Carding waste – I nearly threw it on the compost heap. I’d been spinning some hand-dyed fleece and was left with the shorter fibres. The little matted blobs and generally unhelpful stuff that was making spinning frustrating. I didn’t quite know what to do with it, but kept it for a while and hovered over the compost heap with it one day.
But I couldn’t quite throw it in. I’m not good at throwing anything textile-related away. I’m an ardent recycler. It occurred to me that perhaps I could mix it in with some other carded fleece, but hadn’t got around to trying it. Then I came across some blog posts over at Local and Bespoke. They showed some rather becoming trash batts which use carding waste so I thought I would give it a go.
Zero Waste Textiles
Spinning with carding waste is one of my zero waste tactics. It’s one for the committed crafter that I mentioned in Clothes from scraps: Zero waste clothes. In fact one of the best ways to make clothes from scraps is to mix it up – fabric, yarn and fibres.
It has taken me some time to get round to it, but it is an activity that fits nicely in to small slots of time which is all I have had lately. As usual I spun this on a drop spindle.

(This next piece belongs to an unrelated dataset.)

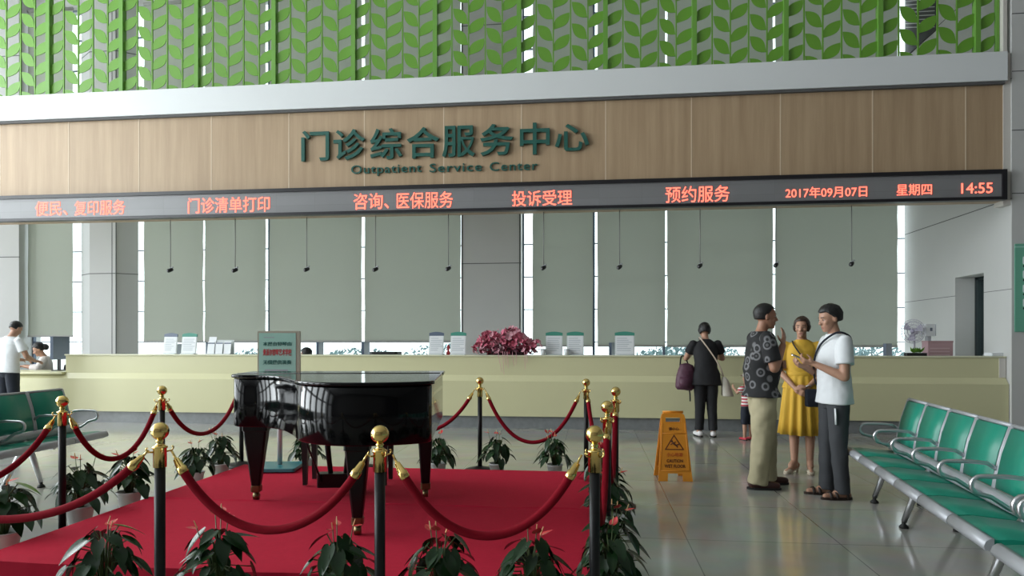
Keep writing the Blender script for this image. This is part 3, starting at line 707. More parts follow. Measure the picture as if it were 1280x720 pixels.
# shrubs outside the windows
for k, (x, y, s, lab) in enumerate(((-11.6, 24, 1.0, 'pale shrub outside, low behind the receptionist'), (-5.6, 26, 1.15, 'pale blue-green shrub outside the window behind the piano'), (-3.4, 23, 0.9, 'pale shrub outside the window left of the flowers'), (2.6, 22, 1.0, 'pale shrub outside the window behind the lone leaflet stand'), (4.9, 30, 1.1, 'pale shrub outside the window behind the woman in black'), (9.0, 24, 1.1, 'pale shrub outside the window behind the man in white'), (6.4, 19.5, 0.9, 'pale shrub outside between the men and the woman in black, close to the glass'), (11.4, 21, 1.0, 'pale shrub outside the window beside the side wall'), (-7.6, 22, 0.9, 'pale shrub outside the window right of the teal notice board'))):
    t = thing('shrub', lab, 'shrub', (x, y, -0.06), 0, 'shrubs outside the windows'); rnd = random.Random(k + 40)
    b = MB(); b.tube([(0, 0, 0), (0.03, 0, 0.5)], [0.05, 0.03], 8); b.build('trunk', m_stem, t)
    b = MB()
    for j in range(800):
        d_ = V((rnd.gauss(0, 1), rnd.gauss(0, .6), rnd.gauss(0, 1))).normalized() * rnd.random() ** .4; c = V((d_.x * 1.5 * s, d_.y * s, 0.72 + d_.z * 0.55 * s)); L = rnd.uniform(.12, .26)
        a1 = V((rnd.uniform(-1, 1), rnd.uniform(-1, 1), rnd.uniform(-1, 1))).normalized() * L; a2 = a1.cross(V((rnd.random(), rnd.random(), rnd.random()))).normalized() * L * .4
        b.add([c - a1 * .5, c + a2 * .5, c + a1 * .5, c - a2 * .5], [(0, 1, 2, 3)])
    b.build('foliage', m_bush, t)

# green notice board on the right column
t = thing('notice_board', 'green wall notice board with white symbols cut off at the right picture edge', 'notice board', (at(1267.5, 360, YF - .05).x + 0.45, YF - 0.06, 1.487))
b = MB(); b.rbox(-0.45, 0.45, -0.012, 0.0, 0, 1.253, 0.012, axis='y'); b.build('board', m_signgreen, t)
b = MB(); b.box(-0.45, 0.45, -0.016, -0.012, 1.2, 1.215); b.build('rule_line', m_teal, t)
for k in range(4):
    z = 1.02 - 0.2 * k + 0.0
    b = MB(); b.rbox(-0.345, -0.245, -0.017, -0.012, z - 0.06, z + 0.05, 0.015, axis='y'); b.build('white_symbol', m_white, t)
    b = MB(); b.rbox(-0.345, -0.245, -0.017, -0.012, z - 0.1, z - 0.07, 0.01, axis='y'); b.build('dark_symbol', m_dark, t)

# ------------------------------------------------------------------ red carpeted platform
PX0, PX1, PY0, PY1, PZ = -3.46, 0.0, 3.48, 6.55, 0.12
t = thing('platform', 'low square stage platform covered in red carpet under the piano', 'platform', ((PX0 + PX1) / 2, (PY0 + PY1) / 2, 0))
hx, hy = (PX1 - PX0) / 2, (PY1 - PY0) / 2
b = MB(); b.box(-hx + 0.006, hx - 0.006, -hy + 0.006, hy - 0.006, 0, PZ - 0.008); b.build('stage_deck', m_dark, t)
SEAM = 5.05 - (PY0 + PY1) / 2
rnd = random.Random(8)
def sheet(y0, y1, zb, zt, skirt_front, skirt_back):
    b = MB(); n = 28
    top0 = []; top1 = []
    for k in range(n + 1):
        x = -hx + 2 * hx * k / n; top0.append(V((x, y0 + 0.006 * sin(k * 1.3), zt + 0.0012 * sin(k * .9)))); top1.append(V((x, y1, zt)))
    rows = []
    if skirt_front: rows.append([V((p.x, p.y, 0.0)) for p in top0])
    else: rows.append([V((p.x, p.y, zb)) for p in top0])
    rows.append(top0); rows.append(top1)
    rows.append([V((p.x, p.y, 0.0 if skirt_back else zb)) for p in top1])
    b.loft(rows, False, False, closed=False)
    for x, sx in ((-hx, 0), (hx, n)):
        b.add([V((x, y0, 0)), V((x, y1, 0)), top1[sx], top0[sx]], [(0, 1, 2, 3)])
    return b
sheet(SEAM - 0.02, hy, PZ - 0.008, PZ - 0.003, False, True).build('carpet_sheet', m_carpet, t)
sheet(-hy, SEAM + 0.012, PZ - 0.008, PZ + 0.005, True, False).build('carpet_sheet', m_carpet, t)
b = MB(); rows = []
for k in range(41):
    x = -hx + 0.01 + (2 * hx - 0.02) * k / 40; y = SEAM + 0.012 * sin(k * .55) + 0.02 * (k / 40 - .5); h = 0.011 + 0.004 * sin(k * .9)
    rows.append([V((x, y - 0.03, PZ)), V((x, y - 0.012, PZ + h)), V((x, y + 0.006, PZ + h)), V((x, y + 0.03, PZ))])
b.loft(rows, False, True, closed=False); b.build('carpet_fold', m_carpet, t)
PT = PZ + 0.0064

# ------------------------------------------------------------------ grand piano
PA = R(9.5); POX, POY = -2.731, 5.343
t = thing('grand_piano', 'black lacquered grand piano with closed lid on the red platform', 'piano', (POX, POY, PT), PA)
# local: x along the keyboard, -y towards the tail, z up
W_, L_ = 1.53, 1.60
ctrl = [(W_, 0), (W_, -0.4), (W_, -0.9), (W_, -1.3), (1.525, -1.42), (1.46, -1.50), (1.28, -1.57), (1.05, -1.59), (0.85, -1.51), (0.70, -1.34), (0.585, -1.08), (0.46, -0.84), (0.33, -0.685), (0.22, -0.62), (0.11, -0.60), (0.03, -0.555), (0.0, -0.44), (0.0, -0.2), (0.0, 0.0)]
def catmull(pts, sub=6):
    out = []
    for i in range(len(pts) - 1):
        p0 = pts[max(i - 1, 0)]; p1 = pts[i]; p2 = pts[i + 1]; p3 = pts[min(i + 2, len(pts) - 1)]
        for k in range(sub):
            u = k / sub
            f = lambda a, b_, c, d: 0.5 * (2 * b_ + (c - a) * u + (2 * a - 5 * b_ + 4 * c - d) * u * u + (3 * b_ - a - 3 * c + d) * u ** 3)
            out.append((f(p0[0], p1[0], p2[0], p3[0]), f(p0[1], p1[1], p2[1], p3[1])))
    out.append(pts[-1]); return out
curve = catmull(ctrl)
def grow(pts, d):
    out = []
    for i, p in enumerate(pts):
        a = pts[max(i - 1, 0)]; c = pts[min(i + 1, len(pts) - 1)]
        tx, ty = c[0] - a[0], c[1] - a[1]; l = hypot(tx, ty) or 1
        out.append((p[0] - ty / l * -d * -1 if False else p[0] + (-ty / l) * -d * -1, p[1] + (tx / l) * d))
    return out
def outline(d):
    """case outline offset outward by d"""
    cx, cy = 0.9, -0.6; out = []
    n = len(curve)
    for i, p in enumerate(curve):
        a = curve[max(i - 1, 0)]; c = curve[min(i + 1, n - 1)]
        tx, ty = c[0] - a[0], c[1] - a[1]; l = hypot(tx, ty) or 1
        nx, ny = -ty / l, tx / l            # candidate normal
        # curve runs clockwise seen from above (right side, tail, left side): outward is to its left
        out.append((p[0] - nx * d if False else p[0] + nx * d, p[1] + ny * d))
    return out
def rim_ring(z, d): return [V((x, y, z)) for x, y in outline(d)]
RZ0, RZ1 = 0.60, 0.955
b = MB()
rings = [rim_ring(RZ0, -0.006), rim_ring(RZ0 + 0.008, 0), rim_ring(RZ1 - 0.006, 0), rim_ring(RZ1, -0.006)]
b.loft(rings, True, True); o = b.build('case', m_piano, t, fixn=True)
for p in o.data.polygons:
    if abs(p.normal.z) > 0.9: p.use_smooth = False
# lid: main leaf and front flap
def lid(name, y_front, y_back, z0, z1, d):
    pts = [p for p in outline(d)]
    keep = [(x, y) for x, y in pts if y_back <= y <= y_front]
    if name == 'front_flap':
        right = [(W_ + d, y_front), (W_ + d, y_back)]; left = [(-d, y_back), (-d, y_front)]; keep = right + left
    else:
        keep = [(W_ + d, y_front)] + keep + [(-d, y_front)]
    ring = lambda z, s: [V((0.9 + (x - 0.9) * s, -0.6 + (y + 0.6) * s, z)) for x, y in keep]
    b = MB(); b.loft([ring(z0, 0.997), ring(z0 + 0.004, 1.0), ring(z1 - 0.006, 1.0), ring(z1, 0.994)], True, True)
    o = b.build(name, m_piano, t, fixn=True)
    for p in o.data.polygons:
        if abs(p.normal.z) > 0.9: p.use_smooth = False
    return o
lid('main_lid', -0.405, -3, RZ1 + 0.004, RZ1 + 0.026, 0.018)
o = lid('front_flap', 0.02, -0.40, RZ1 + 0.004, RZ1 + 0.026, 0.018)
b = MB()
b.tube([(0.0, -0.402, RZ1 + 0.024), (W_, -0.402, RZ1 + 0.024)], 0.006, 8)
b.build('hinge', m_black, o)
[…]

I have a spinning wheel, a flax wheel, but I have limited space in which to use it at the moment. It isn’t ideal for spinning wool, so I migrate back to the trusty little spindles that live in a bag, always next to my favourite chair.
Larger projects (like curtains) have been somewhat on and off as well.
Tweedy Affect From Carding Waste
I was aiming for a tweedy grey, using the grey Ryeland fleece that I have in copious quantity. My results were more variegated than tweedy, but still, I would happily knit it up. The colour comes from a blue woad dyed fleece and a rusty orange, dyed [I think] with onion skin on copper mordant. I find labeling up my dye samples comes in handy, but in this case the label had dropped off.
I decided to knit the yarn into a beret, with single line stripes of the rusty orange. It’s a pattern I made up myself. I’d rather that than rifle through all the patterns I have to find one that would fit the wool gauge. This is approximately dk or worsted thickness.
I was aiming for something a little larger and floppier, so perhaps I was knitting a little tight, but here it is. It might end up with a pom pom on the top….
Katherine Hetzel says
Cool beret!
In Stitches Daily says
Thanks, it's getting a lot of wear at the moment!